### TASK DETAILS
Locate and copy each line in the data that contains the word "Blender".

### AVAILABLE RECORDS
-- Start --
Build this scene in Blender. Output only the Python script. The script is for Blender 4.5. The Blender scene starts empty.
-- End --
-- Start --
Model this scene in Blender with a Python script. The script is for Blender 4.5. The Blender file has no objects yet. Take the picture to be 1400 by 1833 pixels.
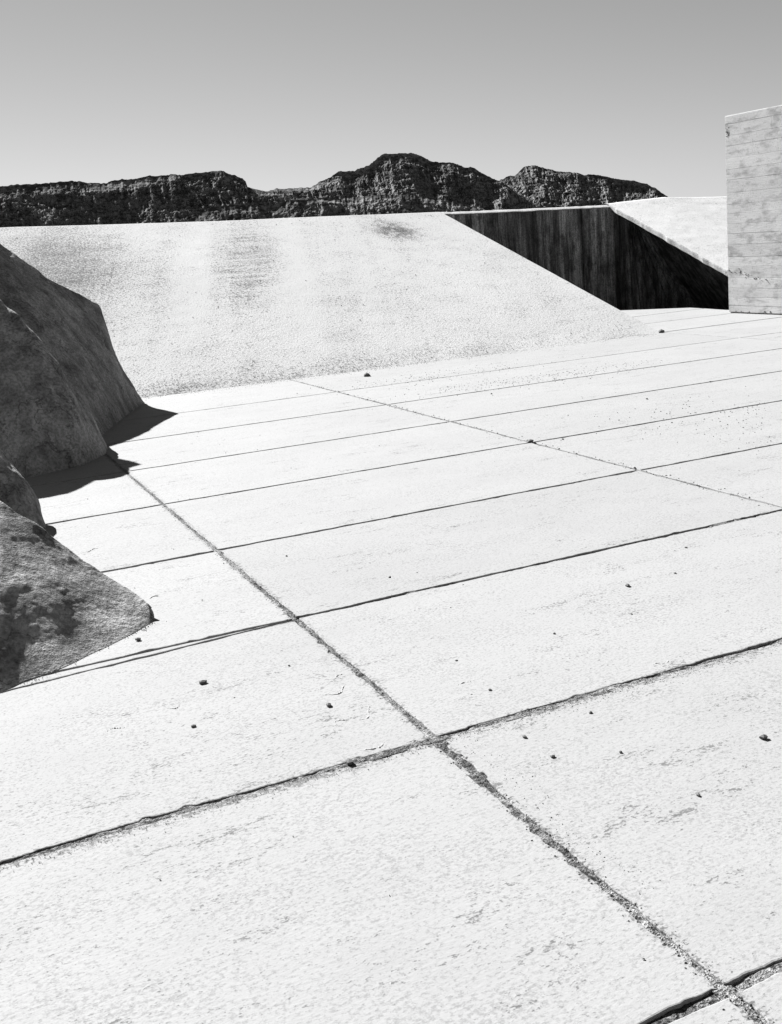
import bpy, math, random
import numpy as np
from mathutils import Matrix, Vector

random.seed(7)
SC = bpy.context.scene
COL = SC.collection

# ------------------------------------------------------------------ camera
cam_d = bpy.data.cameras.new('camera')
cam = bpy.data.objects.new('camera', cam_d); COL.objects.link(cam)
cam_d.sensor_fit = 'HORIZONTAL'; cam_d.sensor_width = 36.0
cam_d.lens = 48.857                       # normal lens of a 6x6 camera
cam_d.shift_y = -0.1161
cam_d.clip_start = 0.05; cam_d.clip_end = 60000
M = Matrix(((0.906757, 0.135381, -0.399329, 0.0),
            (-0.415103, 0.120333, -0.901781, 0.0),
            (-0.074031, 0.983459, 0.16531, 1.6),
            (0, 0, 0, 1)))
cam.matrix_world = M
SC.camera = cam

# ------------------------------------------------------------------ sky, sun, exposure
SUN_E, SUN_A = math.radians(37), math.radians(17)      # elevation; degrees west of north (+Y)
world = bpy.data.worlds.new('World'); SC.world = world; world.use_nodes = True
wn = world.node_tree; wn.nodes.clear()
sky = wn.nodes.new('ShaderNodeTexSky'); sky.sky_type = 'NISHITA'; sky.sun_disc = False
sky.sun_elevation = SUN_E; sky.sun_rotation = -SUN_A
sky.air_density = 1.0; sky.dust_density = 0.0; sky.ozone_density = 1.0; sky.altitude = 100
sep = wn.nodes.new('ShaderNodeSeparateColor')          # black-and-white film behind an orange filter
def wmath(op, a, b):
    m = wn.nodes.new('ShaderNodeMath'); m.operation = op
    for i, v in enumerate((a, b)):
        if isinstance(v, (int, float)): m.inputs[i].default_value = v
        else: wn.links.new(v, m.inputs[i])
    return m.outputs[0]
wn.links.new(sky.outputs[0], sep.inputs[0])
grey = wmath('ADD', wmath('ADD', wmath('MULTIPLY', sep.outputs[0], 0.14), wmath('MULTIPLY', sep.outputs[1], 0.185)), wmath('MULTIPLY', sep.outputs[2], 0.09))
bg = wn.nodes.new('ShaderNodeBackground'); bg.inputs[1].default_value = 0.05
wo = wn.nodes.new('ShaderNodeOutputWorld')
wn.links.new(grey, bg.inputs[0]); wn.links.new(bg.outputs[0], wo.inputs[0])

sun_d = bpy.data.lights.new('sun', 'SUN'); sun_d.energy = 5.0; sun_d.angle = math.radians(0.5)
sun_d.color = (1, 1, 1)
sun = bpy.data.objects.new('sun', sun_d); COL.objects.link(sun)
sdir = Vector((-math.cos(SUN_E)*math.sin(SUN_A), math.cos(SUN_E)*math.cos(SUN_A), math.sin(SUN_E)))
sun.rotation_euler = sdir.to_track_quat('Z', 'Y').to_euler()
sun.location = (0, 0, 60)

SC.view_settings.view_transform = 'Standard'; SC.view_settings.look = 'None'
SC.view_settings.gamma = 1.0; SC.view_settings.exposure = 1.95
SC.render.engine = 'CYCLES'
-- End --
-- Start --
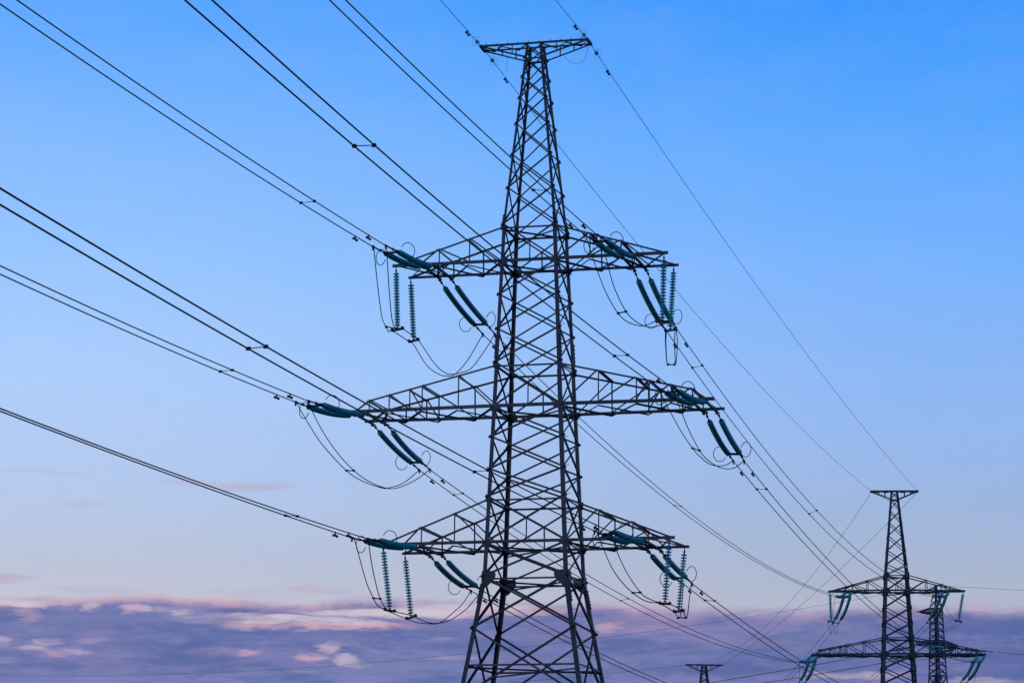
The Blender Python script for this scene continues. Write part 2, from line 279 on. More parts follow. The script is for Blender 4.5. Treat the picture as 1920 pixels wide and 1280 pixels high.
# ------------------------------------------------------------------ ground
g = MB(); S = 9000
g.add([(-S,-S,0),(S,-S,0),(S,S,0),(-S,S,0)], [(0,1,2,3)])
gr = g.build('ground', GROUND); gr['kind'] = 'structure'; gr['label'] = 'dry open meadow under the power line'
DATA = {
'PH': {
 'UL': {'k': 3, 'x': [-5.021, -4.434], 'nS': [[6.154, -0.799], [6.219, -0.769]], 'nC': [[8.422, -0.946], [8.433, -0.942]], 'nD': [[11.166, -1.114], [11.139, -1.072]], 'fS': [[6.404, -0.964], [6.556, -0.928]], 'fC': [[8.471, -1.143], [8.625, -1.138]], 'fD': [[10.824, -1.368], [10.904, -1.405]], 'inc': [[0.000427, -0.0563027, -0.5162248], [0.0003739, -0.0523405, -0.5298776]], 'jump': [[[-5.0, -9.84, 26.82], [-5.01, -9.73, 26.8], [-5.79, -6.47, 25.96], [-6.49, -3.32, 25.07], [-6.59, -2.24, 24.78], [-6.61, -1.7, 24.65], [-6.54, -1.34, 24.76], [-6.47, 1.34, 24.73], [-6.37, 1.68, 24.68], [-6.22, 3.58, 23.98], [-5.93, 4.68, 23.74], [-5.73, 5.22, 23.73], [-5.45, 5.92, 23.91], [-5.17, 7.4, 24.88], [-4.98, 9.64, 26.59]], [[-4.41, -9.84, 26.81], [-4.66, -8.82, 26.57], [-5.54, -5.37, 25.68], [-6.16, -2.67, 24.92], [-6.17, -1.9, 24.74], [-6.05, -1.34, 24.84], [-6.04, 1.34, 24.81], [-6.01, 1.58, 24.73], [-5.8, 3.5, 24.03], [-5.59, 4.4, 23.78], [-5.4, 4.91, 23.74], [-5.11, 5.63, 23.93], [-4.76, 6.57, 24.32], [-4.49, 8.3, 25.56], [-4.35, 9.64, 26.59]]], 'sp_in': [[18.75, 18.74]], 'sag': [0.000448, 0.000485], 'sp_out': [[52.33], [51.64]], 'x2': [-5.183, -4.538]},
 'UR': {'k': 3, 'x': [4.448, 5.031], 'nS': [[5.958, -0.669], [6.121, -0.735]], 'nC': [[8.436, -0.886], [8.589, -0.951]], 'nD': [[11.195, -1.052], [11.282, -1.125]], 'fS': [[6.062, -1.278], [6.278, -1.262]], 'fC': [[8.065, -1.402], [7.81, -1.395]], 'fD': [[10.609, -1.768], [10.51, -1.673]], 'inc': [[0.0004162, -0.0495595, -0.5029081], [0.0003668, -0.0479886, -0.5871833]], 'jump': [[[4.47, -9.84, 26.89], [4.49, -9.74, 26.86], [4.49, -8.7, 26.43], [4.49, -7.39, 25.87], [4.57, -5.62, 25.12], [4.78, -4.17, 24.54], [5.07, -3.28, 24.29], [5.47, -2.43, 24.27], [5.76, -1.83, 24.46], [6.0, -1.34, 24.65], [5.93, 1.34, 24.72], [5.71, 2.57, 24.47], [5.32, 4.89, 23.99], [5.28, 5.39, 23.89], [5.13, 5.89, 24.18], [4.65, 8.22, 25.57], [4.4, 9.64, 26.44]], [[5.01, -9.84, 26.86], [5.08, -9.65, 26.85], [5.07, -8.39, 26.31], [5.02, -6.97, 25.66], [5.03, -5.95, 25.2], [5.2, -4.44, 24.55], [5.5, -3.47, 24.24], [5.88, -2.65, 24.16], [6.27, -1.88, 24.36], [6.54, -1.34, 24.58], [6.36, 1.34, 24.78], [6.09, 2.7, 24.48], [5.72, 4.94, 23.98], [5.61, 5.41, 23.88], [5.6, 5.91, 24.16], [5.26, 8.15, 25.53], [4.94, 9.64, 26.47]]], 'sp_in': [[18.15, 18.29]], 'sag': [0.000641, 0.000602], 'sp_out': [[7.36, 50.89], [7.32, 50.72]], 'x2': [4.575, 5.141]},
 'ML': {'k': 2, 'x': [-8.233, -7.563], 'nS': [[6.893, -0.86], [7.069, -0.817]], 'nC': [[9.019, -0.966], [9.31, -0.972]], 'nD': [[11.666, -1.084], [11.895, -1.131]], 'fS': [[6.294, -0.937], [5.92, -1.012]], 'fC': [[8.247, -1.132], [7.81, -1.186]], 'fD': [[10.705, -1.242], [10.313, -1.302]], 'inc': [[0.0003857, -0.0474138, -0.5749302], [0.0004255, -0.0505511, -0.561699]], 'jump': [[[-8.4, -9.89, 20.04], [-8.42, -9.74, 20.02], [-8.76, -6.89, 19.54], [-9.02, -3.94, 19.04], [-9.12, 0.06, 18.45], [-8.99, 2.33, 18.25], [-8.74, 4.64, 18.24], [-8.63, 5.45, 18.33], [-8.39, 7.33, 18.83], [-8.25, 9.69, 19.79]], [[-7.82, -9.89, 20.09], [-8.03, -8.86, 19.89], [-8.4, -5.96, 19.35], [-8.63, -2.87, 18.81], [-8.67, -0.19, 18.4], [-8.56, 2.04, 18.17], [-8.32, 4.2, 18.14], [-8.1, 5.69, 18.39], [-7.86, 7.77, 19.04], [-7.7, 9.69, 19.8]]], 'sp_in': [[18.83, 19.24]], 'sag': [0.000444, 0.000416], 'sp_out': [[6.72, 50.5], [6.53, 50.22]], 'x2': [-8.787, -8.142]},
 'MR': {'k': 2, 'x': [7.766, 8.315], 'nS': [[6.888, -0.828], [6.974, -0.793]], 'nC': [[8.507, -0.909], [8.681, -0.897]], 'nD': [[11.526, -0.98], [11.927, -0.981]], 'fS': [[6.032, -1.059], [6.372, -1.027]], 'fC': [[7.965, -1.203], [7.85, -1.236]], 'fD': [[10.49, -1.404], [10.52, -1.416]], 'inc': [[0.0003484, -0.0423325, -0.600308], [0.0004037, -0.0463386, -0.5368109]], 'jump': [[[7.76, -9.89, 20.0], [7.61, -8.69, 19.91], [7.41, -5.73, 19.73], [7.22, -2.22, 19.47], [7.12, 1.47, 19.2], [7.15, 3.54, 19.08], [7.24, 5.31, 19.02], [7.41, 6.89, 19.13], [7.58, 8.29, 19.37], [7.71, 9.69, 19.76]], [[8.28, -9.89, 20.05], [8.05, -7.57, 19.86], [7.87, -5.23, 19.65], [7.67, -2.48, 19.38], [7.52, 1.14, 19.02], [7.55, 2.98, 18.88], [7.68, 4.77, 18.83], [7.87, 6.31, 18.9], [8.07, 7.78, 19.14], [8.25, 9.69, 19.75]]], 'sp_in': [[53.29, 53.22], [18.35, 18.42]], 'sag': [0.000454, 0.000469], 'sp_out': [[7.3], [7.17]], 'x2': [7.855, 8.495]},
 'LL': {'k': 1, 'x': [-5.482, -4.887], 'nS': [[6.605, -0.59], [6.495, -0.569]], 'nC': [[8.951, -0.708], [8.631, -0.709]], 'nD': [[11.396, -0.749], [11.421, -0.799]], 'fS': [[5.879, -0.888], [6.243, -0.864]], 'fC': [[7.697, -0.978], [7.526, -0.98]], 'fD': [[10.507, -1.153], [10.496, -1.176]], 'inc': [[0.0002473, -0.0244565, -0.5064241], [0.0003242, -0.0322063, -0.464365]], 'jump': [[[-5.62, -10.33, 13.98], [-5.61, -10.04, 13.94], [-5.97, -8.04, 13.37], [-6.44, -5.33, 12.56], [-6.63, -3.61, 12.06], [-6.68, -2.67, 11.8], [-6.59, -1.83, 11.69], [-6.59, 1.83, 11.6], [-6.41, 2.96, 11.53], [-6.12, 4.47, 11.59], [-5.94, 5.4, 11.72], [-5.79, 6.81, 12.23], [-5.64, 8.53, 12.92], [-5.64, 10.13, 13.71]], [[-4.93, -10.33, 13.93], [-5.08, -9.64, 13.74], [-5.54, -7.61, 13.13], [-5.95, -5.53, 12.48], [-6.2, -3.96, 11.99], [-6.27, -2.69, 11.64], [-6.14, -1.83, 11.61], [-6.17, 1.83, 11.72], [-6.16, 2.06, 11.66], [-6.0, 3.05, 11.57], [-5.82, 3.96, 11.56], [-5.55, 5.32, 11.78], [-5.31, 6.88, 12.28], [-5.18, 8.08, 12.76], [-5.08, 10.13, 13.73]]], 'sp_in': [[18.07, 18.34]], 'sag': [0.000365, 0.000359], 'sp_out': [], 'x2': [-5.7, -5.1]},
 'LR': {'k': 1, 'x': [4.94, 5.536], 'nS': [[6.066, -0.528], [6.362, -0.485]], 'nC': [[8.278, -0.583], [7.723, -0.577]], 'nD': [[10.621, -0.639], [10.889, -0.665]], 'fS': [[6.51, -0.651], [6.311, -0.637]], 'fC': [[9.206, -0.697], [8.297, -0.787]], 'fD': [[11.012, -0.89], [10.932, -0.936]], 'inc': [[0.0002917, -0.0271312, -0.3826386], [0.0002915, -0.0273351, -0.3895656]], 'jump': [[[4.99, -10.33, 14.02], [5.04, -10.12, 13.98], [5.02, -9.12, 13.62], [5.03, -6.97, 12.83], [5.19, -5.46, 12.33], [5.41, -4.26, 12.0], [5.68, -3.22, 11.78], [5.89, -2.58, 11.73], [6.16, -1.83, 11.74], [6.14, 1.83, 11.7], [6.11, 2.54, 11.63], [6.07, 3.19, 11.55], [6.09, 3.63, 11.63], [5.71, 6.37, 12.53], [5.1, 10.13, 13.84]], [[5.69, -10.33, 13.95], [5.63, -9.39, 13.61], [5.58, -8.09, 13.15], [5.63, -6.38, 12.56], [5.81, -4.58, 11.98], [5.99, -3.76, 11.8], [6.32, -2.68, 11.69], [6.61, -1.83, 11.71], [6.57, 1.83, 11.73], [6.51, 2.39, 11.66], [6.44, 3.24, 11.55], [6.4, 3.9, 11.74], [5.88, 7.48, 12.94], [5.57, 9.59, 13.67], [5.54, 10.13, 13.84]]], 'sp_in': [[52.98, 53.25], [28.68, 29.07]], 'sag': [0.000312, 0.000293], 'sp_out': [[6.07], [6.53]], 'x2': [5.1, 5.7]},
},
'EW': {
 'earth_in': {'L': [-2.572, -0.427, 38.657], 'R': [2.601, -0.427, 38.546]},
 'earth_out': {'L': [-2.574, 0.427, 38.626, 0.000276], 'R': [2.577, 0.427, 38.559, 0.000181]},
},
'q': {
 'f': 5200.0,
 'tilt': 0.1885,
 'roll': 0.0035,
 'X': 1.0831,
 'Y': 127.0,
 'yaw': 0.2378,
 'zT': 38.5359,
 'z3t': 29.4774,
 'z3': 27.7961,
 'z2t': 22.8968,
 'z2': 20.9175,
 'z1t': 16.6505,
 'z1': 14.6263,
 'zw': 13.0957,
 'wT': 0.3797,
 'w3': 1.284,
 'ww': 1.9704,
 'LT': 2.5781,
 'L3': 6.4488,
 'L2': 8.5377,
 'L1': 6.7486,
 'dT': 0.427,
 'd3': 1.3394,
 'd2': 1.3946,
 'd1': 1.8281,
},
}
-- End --
### TASK ANSWER
Build this scene in Blender. Output only the Python script. The script is for Blender 4.5. The Blender scene starts empty.
Model this scene in Blender with a Python script. The script is for Blender 4.5. The Blender file has no objects yet. Take the picture to be 1400 by 1833 pixels.
The Blender Python script for this scene continues. Write part 2, from line 279 on. More parts follow. The script is for Blender 4.5. Treat the picture as 1920 pixels wide and 1280 pixels high.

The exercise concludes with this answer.